No MBA in their right mind would have started Chubbies

Tiny men’s khaki shorts doesn’t conjure “massive TAM with accelerating tailwinds and considerable white space”

No MBA in their right mind would have started Chubbies

Tiny men’s khaki shorts doesn’t conjure “massive TAM with accelerating tailwinds and considerable white space”

Normally, smart and enterprising folk look for these things.

This is generally referred to as the classic top-down approach.

We did the opposite.

Not necessarily intentionally. It was just what we did.

Yes, apparel is a massive market. And yes we did quick “research” to find that men’s shorts has a market size of multiple billions of dollars.
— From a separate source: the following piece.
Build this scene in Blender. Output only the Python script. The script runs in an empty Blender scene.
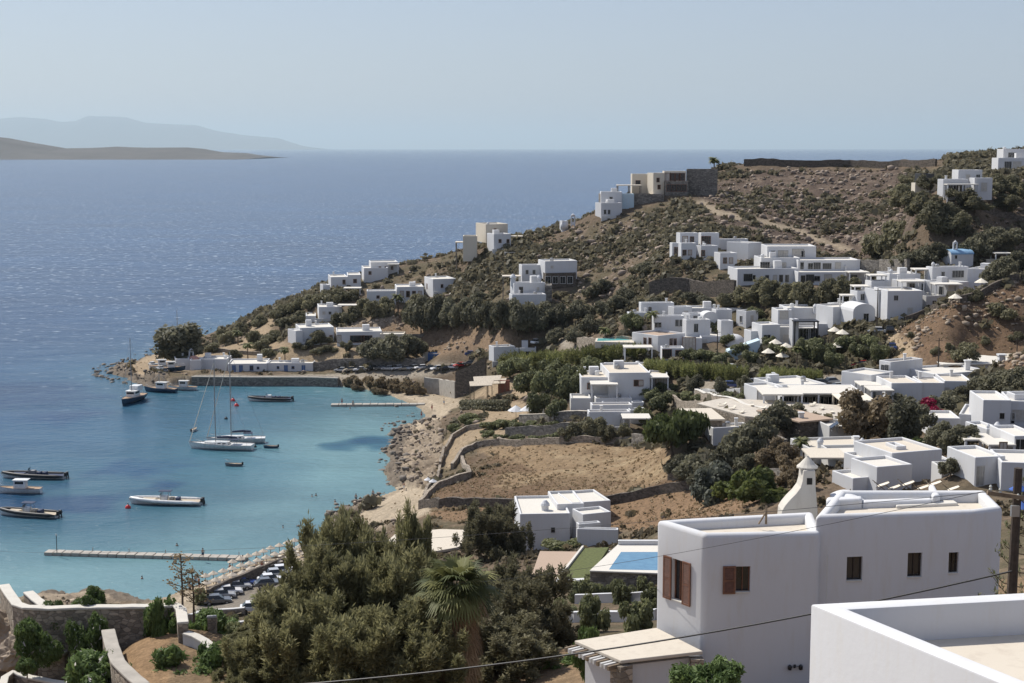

However, it starts to get smaller very quickly

— Men’s apparel is a fraction of women’s apparel

— Men’s bottoms is far smaller than men’s tops

— Shorts is a tiny portion of men’s Bottoms

— Shorts at or shorter than 5.5” is a ridiculously small portion of the shorts market

We focused on something we loved that didn’t exist, and therefore, we had a problem to solve.

We loved shorter shorts, could only find shorts we liked at thrift stores, and thought it would be fun to create a brand around a lifestyle of fun, inclusivity, levity, and the weekend.

Shorter shorts are more common today, but long cargo shorts of 11-inch inseam khaki shorts were truly the only shorts out there in 2011 (which is blowing my mind to think about).

We didn’t worry about the TAM, we just worried about making the product we wanted but couldn’t get.

The market was big enough, and, with the massively reduced friction associated with getting some kind of storefront up and running today, effectively ANY market is big enough.

Not saying don’t try to come up with the best idea you can, but don’t let some research report determine what you’re going to spend every day of your life working on.

The point is that any market is big enough, and you can find success creating a solid profitable business doing pretty much anything.

While it’s impossible to control whether or not we’ll reach some unknown level of monetary success, what we can control is WHO we work with and WHAT we do — and that’s arguably more important than any economic outcome that may or may not happen at some point in the future.

There is enough friction in life - don’t create more of it by worrying about whether the market size is big enough, or whether it has the structural dynamics to allow for hockey stick growth. Take that info into account, sure, but don’t start and end there.

If you love it, and can find one or two co-founders who you trust and respect who share the same views about what product and brand should exist (TLDR - it’s a looooooong road and you’ll need others to help you get through it), you’ll have a recipe for good things to happen.

Won’t happen over night.
Might take a decade.
Or decades.

Just because an MBA would never start that business doesn’t mean YOU shouldn’t start that business.